**WHAT TO DO:** Reproduce the entries from their first line up to and including the line with "p_, q_ = np.array(P(a, b, .03)), np.array(P(c_, d_, .04));". Leave out everything after it.

======== DATASET CONTENT

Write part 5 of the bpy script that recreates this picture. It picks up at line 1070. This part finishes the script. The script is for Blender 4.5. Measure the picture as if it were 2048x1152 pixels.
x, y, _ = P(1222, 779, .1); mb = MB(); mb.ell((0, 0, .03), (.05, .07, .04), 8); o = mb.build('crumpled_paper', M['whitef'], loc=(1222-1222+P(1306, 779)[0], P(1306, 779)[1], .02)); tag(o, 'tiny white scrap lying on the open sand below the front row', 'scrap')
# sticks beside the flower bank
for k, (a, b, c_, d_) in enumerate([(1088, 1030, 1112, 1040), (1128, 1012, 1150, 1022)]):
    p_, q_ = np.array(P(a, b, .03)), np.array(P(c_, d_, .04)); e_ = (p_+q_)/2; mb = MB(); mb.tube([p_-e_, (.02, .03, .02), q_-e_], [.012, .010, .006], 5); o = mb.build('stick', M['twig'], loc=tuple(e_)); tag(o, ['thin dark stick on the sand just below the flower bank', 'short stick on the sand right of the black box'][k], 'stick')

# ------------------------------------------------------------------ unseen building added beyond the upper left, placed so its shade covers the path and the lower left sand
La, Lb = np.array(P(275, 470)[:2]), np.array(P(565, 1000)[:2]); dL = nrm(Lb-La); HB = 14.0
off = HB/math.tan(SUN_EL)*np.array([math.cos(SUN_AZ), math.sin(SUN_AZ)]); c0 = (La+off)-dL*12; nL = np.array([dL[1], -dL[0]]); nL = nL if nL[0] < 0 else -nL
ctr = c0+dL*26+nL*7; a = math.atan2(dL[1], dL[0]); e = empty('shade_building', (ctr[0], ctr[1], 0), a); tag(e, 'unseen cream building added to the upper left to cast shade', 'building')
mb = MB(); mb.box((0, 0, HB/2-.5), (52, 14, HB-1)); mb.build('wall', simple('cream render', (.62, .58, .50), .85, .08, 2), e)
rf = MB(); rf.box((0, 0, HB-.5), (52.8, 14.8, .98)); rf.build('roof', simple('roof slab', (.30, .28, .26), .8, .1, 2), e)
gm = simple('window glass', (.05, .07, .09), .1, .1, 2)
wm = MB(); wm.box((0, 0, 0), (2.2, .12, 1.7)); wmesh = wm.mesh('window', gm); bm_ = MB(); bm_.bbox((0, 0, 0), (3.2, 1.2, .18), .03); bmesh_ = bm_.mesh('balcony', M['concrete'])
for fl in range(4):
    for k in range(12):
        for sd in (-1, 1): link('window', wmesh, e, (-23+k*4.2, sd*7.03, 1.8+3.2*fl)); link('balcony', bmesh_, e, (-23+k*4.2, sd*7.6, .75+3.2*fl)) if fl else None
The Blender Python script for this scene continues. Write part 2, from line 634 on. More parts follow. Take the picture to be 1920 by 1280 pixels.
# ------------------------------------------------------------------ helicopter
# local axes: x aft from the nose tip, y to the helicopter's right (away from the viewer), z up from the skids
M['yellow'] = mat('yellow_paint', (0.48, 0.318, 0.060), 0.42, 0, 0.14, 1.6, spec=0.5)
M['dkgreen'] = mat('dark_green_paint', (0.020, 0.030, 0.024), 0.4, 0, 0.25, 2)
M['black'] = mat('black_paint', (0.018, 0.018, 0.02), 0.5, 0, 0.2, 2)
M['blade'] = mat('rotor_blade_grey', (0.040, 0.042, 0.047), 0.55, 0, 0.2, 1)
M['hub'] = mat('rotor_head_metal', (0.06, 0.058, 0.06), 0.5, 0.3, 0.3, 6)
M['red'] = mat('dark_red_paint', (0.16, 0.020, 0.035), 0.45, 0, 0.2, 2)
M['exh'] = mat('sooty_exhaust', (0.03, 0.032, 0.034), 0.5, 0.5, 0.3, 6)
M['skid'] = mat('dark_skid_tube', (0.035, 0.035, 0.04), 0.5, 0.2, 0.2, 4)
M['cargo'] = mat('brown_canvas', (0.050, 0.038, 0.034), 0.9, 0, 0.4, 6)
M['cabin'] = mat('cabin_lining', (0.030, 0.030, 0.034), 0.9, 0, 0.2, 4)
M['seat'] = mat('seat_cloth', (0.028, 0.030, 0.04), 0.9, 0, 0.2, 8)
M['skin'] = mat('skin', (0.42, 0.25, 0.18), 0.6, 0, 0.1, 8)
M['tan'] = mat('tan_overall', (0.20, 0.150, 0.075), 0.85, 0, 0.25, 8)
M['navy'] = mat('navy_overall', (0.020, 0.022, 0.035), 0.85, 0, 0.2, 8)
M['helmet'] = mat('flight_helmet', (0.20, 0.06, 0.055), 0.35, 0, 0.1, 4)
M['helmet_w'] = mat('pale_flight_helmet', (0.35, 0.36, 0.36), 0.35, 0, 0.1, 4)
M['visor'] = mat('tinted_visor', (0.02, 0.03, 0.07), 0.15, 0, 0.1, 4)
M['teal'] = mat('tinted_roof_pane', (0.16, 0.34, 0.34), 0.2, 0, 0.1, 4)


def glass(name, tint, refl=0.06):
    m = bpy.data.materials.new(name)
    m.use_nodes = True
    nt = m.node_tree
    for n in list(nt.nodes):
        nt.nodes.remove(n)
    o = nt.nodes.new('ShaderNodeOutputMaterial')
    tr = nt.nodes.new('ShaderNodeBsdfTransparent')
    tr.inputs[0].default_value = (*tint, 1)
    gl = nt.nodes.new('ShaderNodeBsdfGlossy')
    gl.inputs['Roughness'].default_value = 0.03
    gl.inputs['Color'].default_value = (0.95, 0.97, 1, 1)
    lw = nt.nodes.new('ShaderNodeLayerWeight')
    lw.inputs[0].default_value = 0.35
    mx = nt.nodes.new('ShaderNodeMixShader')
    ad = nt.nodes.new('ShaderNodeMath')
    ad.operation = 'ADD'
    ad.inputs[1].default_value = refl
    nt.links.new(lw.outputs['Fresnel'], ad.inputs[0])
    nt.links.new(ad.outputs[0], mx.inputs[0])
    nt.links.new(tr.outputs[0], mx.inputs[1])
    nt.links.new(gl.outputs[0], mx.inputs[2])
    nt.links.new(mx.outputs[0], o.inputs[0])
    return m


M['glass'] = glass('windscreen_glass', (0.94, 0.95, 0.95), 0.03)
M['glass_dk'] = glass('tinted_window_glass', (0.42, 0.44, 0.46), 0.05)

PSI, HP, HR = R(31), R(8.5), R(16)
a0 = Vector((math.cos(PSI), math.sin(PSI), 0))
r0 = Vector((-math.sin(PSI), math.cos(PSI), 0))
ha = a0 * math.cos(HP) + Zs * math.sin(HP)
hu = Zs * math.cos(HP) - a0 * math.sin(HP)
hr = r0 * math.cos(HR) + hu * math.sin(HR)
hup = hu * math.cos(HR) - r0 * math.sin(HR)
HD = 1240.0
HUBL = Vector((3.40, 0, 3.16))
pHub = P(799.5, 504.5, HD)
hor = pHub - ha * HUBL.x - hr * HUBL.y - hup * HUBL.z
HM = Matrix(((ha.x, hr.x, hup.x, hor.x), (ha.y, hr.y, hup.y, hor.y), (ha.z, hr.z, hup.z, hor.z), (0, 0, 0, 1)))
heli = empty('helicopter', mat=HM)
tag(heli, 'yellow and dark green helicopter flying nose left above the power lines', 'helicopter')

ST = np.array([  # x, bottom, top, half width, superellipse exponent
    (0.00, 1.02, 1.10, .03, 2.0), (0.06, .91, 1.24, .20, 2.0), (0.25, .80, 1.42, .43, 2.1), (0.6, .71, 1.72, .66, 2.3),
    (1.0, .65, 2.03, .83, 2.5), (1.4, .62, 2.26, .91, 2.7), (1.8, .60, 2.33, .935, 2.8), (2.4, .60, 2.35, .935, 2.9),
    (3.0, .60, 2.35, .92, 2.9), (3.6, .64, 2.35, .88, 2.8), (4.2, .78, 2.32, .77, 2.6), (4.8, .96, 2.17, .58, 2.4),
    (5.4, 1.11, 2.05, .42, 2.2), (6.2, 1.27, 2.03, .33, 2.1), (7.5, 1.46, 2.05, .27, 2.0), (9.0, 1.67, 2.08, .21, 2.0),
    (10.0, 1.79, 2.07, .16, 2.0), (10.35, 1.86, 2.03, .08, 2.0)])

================

**EXERCISE ANSWER:**
Write part 5 of the bpy script that recreates this picture. It picks up at line 1070. This part finishes the script. The script is for Blender 4.5. Measure the picture as if it were 2048x1152 pixels.
x, y, _ = P(1222, 779, .1); mb = MB(); mb.ell((0, 0, .03), (.05, .07, .04), 8); o = mb.build('crumpled_paper', M['whitef'], loc=(1222-1222+P(1306, 779)[0], P(1306, 779)[1], .02)); tag(o, 'tiny white scrap lying on the open sand below the front row', 'scrap')
# sticks beside the flower bank
for k, (a, b, c_, d_) in enumerate([(1088, 1030, 1112, 1040), (1128, 1012, 1150, 1022)]):
    p_, q_ = np.array(P(a, b, .03)), np.array(P(c_, d_, .04)); e_ = (p_+q_)/2; mb = MB(); mb.tube([p_-e_, (.02, .03, .02), q_-e_], [.012, .010, .006], 5); o = mb.build('stick', M['twig'], loc=tuple(e_)); tag(o, ['thin dark stick on the sand just below the flower bank', 'short stick on the sand right of the black box'][k], 'stick')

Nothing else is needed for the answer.